(Records with scene code)
⟨

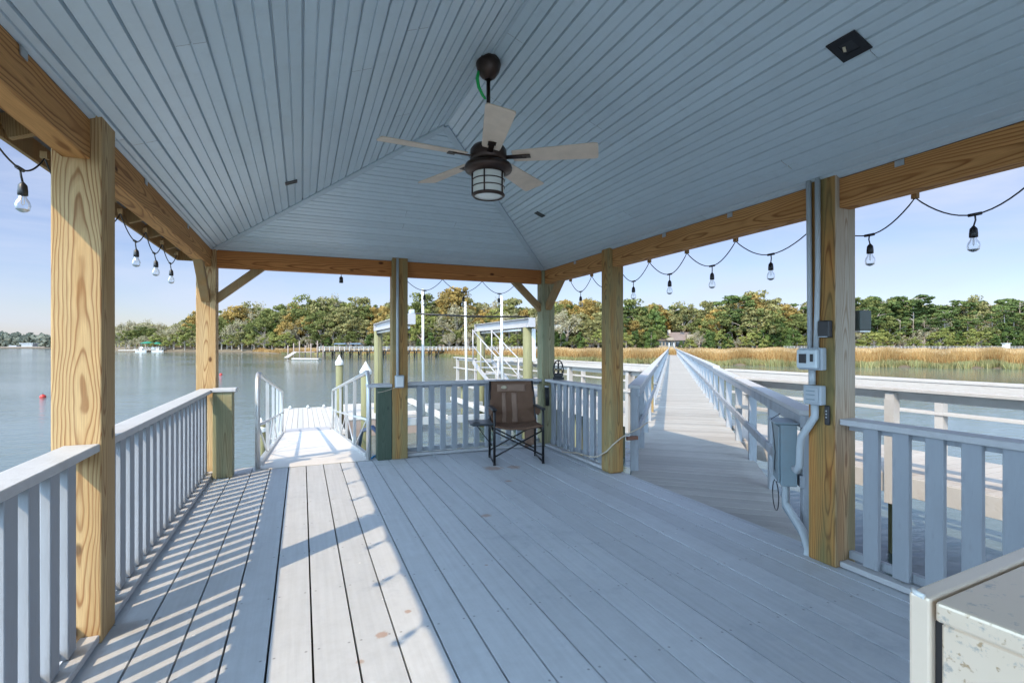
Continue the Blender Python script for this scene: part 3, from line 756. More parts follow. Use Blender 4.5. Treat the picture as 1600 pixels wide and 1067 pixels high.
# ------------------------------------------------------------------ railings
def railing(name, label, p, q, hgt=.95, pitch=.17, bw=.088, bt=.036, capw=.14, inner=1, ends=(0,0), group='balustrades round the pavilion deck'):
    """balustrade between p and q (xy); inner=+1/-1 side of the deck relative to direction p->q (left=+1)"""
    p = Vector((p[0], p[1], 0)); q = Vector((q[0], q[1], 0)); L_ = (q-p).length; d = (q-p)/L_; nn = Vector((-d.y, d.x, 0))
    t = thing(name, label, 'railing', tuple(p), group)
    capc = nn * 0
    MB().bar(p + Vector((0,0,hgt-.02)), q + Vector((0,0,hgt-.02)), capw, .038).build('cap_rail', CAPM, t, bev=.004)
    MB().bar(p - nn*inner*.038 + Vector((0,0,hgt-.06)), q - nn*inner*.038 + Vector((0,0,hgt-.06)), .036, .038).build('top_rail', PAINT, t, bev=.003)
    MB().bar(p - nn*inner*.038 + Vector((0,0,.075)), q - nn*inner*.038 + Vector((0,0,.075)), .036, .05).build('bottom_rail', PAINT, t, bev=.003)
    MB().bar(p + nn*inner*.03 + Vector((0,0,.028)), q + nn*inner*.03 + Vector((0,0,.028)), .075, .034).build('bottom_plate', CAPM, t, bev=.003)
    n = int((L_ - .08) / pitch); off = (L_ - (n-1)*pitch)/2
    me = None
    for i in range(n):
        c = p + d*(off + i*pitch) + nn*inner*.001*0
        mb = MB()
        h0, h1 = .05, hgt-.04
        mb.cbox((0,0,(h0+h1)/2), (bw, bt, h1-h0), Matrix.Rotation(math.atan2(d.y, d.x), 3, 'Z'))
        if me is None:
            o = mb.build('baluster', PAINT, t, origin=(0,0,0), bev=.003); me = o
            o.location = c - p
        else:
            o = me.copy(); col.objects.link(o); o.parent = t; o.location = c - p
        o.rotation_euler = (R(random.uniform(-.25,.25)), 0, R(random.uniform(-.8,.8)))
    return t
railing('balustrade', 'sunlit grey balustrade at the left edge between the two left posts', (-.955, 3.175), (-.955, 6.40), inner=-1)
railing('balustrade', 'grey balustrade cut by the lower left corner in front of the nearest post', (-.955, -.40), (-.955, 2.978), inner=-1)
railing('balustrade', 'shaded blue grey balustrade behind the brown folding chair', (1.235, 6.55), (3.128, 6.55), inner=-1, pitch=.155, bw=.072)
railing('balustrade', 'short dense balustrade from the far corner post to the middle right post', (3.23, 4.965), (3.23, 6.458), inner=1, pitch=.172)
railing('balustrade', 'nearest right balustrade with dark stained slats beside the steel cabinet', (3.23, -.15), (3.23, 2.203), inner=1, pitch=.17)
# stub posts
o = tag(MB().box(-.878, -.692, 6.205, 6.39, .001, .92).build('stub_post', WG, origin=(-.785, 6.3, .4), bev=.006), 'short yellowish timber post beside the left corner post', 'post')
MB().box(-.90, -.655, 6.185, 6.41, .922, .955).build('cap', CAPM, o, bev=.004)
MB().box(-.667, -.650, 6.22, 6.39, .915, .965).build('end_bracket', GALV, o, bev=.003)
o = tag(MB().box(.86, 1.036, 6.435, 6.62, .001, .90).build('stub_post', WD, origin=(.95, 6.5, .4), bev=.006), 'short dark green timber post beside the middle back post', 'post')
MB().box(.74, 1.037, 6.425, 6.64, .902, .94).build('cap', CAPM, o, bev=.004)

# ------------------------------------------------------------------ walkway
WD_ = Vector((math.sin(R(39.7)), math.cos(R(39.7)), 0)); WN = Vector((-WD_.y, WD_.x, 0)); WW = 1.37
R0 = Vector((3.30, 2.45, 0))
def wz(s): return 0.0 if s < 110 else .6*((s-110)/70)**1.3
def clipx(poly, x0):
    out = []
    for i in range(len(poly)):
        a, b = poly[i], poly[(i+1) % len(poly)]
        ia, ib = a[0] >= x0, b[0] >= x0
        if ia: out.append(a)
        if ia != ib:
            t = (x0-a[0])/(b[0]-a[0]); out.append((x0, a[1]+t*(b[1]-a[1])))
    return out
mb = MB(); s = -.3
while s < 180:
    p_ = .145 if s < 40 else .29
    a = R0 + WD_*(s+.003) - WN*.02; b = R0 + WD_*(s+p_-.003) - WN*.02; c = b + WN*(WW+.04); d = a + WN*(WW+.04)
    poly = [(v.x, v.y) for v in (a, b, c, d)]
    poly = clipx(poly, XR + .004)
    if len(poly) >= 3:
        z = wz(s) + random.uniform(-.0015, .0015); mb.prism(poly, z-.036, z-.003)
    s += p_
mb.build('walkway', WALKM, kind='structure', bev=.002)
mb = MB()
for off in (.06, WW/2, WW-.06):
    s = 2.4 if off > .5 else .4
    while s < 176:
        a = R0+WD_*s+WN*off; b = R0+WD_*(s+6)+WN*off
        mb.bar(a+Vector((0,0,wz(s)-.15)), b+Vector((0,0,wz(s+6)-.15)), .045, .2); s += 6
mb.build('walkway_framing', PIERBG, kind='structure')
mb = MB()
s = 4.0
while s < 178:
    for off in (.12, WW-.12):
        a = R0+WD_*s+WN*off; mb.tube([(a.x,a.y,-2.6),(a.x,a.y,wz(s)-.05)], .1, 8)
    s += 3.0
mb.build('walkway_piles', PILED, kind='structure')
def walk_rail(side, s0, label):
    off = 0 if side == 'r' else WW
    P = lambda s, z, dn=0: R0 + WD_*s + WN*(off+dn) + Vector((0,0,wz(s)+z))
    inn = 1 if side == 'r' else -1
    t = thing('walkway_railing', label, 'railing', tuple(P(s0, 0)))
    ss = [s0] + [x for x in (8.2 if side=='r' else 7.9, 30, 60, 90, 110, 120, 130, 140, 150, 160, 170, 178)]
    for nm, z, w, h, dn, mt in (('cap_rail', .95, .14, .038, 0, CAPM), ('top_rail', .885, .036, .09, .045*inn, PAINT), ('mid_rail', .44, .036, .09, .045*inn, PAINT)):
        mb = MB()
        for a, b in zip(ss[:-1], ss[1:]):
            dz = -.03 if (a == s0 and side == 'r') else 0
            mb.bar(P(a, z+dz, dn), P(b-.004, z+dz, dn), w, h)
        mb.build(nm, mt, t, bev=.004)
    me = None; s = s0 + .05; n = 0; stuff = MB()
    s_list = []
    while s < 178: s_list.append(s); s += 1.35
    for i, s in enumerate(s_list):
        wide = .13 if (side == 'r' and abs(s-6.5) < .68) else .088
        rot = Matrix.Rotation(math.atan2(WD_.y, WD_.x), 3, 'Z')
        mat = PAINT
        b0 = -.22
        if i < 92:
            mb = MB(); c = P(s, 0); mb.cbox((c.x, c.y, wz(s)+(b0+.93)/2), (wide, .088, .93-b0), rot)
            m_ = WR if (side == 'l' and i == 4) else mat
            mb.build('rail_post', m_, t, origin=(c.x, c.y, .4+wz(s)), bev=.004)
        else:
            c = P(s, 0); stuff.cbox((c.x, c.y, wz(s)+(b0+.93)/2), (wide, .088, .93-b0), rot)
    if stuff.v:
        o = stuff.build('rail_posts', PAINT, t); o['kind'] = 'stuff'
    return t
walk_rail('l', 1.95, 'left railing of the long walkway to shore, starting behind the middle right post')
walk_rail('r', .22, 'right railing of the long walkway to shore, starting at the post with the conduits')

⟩
⟨

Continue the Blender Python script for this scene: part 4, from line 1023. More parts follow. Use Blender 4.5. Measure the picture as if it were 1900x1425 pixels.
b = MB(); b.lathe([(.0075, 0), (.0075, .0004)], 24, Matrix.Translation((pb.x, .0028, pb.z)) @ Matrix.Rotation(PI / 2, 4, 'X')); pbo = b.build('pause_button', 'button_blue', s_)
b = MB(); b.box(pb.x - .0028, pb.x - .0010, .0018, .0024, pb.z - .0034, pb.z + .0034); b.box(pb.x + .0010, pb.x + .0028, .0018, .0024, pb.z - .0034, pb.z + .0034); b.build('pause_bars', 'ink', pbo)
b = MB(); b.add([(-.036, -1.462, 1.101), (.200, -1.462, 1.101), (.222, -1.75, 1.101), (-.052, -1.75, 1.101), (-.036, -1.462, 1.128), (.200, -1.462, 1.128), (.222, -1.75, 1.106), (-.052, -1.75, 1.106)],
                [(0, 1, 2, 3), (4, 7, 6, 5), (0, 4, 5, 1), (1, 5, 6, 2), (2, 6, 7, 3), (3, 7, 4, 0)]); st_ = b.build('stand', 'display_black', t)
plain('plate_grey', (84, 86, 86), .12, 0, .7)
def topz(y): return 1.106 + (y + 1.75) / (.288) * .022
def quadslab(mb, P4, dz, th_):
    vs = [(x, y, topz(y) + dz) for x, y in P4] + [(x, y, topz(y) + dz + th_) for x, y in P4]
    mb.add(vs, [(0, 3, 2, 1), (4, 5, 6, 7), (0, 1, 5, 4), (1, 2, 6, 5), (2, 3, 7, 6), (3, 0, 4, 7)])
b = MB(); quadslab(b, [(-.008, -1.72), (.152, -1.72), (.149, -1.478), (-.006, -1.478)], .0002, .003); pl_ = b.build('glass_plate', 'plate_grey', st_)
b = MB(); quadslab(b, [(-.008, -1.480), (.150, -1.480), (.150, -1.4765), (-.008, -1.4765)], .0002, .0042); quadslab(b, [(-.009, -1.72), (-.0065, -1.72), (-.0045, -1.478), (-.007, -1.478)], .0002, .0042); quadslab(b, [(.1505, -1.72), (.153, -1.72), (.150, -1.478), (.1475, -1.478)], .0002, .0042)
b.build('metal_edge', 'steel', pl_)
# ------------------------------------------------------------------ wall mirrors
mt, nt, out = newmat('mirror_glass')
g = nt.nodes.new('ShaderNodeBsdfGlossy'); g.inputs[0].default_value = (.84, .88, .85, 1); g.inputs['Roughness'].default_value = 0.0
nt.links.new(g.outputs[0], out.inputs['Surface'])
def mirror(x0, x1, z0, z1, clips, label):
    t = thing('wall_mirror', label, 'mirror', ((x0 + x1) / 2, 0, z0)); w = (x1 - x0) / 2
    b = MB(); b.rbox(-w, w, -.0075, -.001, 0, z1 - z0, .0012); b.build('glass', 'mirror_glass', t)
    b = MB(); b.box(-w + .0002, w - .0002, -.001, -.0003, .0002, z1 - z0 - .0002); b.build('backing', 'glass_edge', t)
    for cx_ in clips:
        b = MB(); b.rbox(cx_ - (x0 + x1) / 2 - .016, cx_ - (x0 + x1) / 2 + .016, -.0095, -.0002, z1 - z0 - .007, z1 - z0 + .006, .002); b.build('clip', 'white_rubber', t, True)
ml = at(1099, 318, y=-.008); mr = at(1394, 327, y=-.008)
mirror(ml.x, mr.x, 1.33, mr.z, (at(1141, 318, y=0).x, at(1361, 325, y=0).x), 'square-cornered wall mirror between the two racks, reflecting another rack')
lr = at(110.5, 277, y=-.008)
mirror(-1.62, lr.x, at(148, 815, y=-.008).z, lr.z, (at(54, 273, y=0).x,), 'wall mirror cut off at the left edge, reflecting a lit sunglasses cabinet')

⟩

▶ **WHAT IS BEING ASKED**: Tell how many lines in the material above include the word "Python", giving the number only.

▶ **SOLUTION TO THIS PROBLEM**: 2